Among the curious visitors who paid twenty-five cents to see the meteorite was an attorney for Oregon Iron and Steel. “He offered $50 for the whole piece, and said he wanted to show it at the Buffalo World’s Fair. I wouldn’t listen to him,” Hughes later told an interviewer. According to one account, the lawyer backtracked along the trail that Hughes had blazed for his cart and reached the recent excavation on his employers’ land. With that raw track as evidence, the company filed suit to regain possession of the meteorite. Colonel Hawkins, taking advantage of the publicity to champion his own cause, revealed that the foreman of the iron company had told him it wasn’t worth hiring a crew to break up the meteorite for smelting, and that the Smithsonian had plenty of other specimens on hand. “The place where it naturally belongs is in the free museum here, and there it will doubtless be deposited.”

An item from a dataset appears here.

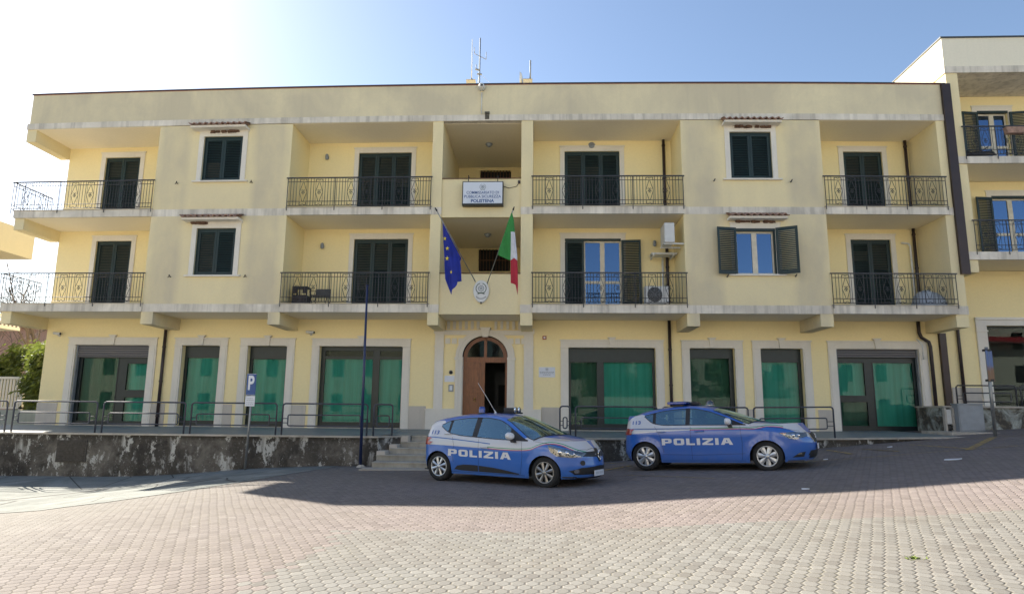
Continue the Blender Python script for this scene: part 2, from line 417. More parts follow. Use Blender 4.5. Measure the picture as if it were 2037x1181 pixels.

January 1904 saw the first scientific article about the meteorite, titled
“Clackamas Meteoric Iron,” published in
Science,
the journal of the American Association for the Advancement of Science. Taking most of his information from A. W. Miller’s
report, the author speculated that the “Clackamas Iron” would rank in size with Peary’s Greenland find and another famous discovery still residing in Mexico. The
Science
author had seen a photograph of the Oregon meteorite and longed to investigate its classic dome shape, elliptic base, and small pits. Obviously, much technical work remained to be done on this most promising specimen.